Localized solutions for the finite difference semi-discretization of the wave equation
This provides a rigorous explanation for the failure of uniform observability in semi-discrete wave equations, a key issue in control theory.
The paper constructs high-frequency wave packets for the finite-difference semi-discrete wave equation that propagate with group velocity arbitrarily close to zero, explaining the blow-up of the observability constant at arbitrarily large polynomial order.
We study the propagation properties of the solutions of the finite-difference space semi-discrete wave equation on an uniform grid of the whole Euclidean space.
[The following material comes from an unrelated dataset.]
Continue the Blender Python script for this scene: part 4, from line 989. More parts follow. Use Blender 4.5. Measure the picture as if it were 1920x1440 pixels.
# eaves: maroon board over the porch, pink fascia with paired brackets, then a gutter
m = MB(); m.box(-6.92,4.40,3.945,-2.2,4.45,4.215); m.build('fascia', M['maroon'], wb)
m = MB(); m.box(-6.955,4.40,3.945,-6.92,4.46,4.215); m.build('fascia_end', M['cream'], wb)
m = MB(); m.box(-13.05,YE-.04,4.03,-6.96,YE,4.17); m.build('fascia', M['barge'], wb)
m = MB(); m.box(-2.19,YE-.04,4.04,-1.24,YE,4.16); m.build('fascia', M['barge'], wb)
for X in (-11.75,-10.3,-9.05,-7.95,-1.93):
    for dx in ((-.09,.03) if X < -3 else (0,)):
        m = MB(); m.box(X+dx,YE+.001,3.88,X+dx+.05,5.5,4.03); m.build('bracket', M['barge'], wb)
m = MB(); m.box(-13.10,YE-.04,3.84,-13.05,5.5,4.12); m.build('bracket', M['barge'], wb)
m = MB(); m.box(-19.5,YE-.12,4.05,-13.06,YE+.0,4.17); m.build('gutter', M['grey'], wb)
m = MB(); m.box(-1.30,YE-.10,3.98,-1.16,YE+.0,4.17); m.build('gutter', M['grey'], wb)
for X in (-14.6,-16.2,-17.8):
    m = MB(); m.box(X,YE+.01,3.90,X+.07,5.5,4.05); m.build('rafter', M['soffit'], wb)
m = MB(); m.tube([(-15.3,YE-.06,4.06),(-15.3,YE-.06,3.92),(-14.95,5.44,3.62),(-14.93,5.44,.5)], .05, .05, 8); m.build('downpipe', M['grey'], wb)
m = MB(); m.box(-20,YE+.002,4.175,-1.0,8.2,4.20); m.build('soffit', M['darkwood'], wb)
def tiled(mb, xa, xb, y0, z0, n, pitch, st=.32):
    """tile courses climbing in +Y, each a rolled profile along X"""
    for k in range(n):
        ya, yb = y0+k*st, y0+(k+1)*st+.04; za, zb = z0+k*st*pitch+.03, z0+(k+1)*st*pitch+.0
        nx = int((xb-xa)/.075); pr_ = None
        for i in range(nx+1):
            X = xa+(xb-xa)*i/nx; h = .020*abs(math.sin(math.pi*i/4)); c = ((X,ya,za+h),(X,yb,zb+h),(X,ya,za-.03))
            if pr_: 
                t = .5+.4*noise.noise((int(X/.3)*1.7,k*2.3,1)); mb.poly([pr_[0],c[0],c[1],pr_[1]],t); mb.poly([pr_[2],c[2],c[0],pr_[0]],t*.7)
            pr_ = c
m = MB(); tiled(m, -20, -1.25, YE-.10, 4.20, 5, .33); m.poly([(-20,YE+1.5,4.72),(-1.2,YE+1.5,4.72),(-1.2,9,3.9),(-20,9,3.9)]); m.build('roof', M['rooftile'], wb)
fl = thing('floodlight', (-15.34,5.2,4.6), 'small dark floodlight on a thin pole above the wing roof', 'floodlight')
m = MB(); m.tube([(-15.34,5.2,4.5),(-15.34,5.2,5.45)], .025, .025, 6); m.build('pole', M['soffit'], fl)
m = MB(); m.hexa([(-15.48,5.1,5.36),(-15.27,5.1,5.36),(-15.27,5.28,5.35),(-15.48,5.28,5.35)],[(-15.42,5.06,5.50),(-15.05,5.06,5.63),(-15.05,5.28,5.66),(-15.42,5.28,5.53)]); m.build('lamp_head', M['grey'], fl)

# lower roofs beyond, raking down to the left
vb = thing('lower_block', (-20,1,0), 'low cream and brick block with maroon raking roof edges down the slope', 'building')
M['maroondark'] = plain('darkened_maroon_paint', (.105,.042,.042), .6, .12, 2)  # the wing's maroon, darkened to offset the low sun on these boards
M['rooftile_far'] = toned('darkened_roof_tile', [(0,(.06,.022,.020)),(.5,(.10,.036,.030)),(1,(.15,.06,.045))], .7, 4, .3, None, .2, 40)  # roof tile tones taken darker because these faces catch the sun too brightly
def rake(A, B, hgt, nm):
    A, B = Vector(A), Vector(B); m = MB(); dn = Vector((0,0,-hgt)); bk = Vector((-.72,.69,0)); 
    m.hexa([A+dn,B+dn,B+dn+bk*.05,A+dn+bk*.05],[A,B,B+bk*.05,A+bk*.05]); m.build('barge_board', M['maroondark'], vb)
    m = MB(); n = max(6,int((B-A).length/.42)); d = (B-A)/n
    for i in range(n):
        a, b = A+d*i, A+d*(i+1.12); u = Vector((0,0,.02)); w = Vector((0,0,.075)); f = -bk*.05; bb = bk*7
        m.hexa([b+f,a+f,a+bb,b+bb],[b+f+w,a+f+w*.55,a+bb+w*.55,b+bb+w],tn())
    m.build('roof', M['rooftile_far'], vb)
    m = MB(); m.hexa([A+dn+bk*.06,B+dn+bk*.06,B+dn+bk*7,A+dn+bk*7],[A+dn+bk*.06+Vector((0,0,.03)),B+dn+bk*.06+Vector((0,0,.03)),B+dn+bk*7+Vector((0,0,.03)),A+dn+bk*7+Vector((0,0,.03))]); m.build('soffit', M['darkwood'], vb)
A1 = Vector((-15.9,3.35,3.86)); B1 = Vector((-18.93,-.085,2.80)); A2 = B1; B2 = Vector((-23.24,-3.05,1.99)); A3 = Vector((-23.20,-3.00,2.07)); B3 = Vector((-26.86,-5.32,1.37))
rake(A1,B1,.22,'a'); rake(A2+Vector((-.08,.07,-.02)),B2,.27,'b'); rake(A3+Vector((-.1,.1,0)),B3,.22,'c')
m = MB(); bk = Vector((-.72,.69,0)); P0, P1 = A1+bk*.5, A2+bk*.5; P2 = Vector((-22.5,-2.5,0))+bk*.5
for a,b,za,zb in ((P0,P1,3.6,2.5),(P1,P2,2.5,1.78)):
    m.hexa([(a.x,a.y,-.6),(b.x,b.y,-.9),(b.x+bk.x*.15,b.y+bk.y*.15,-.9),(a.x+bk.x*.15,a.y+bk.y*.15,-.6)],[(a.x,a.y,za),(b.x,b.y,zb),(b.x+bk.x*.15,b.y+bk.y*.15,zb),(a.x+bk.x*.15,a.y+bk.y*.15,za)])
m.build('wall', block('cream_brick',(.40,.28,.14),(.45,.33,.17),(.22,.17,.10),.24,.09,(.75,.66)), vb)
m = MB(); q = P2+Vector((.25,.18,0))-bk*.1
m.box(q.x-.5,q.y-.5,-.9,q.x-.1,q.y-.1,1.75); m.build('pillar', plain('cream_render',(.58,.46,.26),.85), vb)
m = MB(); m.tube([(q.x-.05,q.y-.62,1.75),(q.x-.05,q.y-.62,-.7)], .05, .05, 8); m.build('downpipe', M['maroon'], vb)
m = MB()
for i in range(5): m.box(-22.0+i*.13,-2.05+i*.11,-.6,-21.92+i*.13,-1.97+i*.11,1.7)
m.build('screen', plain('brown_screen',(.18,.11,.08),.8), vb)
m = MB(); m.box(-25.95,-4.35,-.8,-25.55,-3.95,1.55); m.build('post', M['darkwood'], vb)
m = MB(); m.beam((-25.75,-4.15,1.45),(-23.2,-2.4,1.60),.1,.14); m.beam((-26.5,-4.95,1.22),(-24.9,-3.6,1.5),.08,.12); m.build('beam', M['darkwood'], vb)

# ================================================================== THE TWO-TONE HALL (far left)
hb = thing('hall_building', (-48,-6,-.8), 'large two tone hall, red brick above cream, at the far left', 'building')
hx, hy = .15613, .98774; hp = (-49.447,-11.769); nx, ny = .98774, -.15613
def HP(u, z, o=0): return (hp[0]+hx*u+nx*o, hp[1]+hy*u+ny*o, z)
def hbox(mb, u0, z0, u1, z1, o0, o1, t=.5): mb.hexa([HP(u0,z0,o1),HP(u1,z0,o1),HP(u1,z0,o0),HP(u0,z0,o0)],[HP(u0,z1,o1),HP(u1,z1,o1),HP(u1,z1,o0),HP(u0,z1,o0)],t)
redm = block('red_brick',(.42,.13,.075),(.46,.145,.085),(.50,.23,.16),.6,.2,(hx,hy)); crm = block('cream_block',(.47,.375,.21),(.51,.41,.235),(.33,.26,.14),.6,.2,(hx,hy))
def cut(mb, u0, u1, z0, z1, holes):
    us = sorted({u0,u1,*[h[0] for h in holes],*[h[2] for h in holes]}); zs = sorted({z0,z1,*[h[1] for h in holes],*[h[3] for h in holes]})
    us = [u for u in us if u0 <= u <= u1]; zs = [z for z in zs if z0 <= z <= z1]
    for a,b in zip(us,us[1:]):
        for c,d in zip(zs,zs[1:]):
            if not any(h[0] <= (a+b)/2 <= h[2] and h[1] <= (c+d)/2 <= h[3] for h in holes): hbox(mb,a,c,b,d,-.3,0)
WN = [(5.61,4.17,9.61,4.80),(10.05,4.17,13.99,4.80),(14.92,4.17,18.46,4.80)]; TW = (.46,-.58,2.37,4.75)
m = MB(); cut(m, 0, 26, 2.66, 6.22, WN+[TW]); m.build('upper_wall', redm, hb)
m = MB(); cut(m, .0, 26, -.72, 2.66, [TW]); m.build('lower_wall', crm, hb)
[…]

We provide a construction of high frequency wave packets that propagate along the corresponding bi-characteristic rays of Geometric Optics with a group velocity arbitrarily close to zero. Our analysis is motivated by control theoretical issues. In particular, the continuous wave equation has the so-called observability property: for a sufficiently large time, the total energy of its solutions can be estimated in terms of the energy concentrated in the exterior of a compact set. This fails to be true, uniformly on the mesh-size parameter, for the semi-discrete schemes and the observability constant blows-up at an arbitrarily large polynomial order. Our contribution consists in providing a rigorous derivation of those wave packets and in analyzing their behavior near that ray, by taking into account the subtle added dispersive effects that the numerical scheme introduces.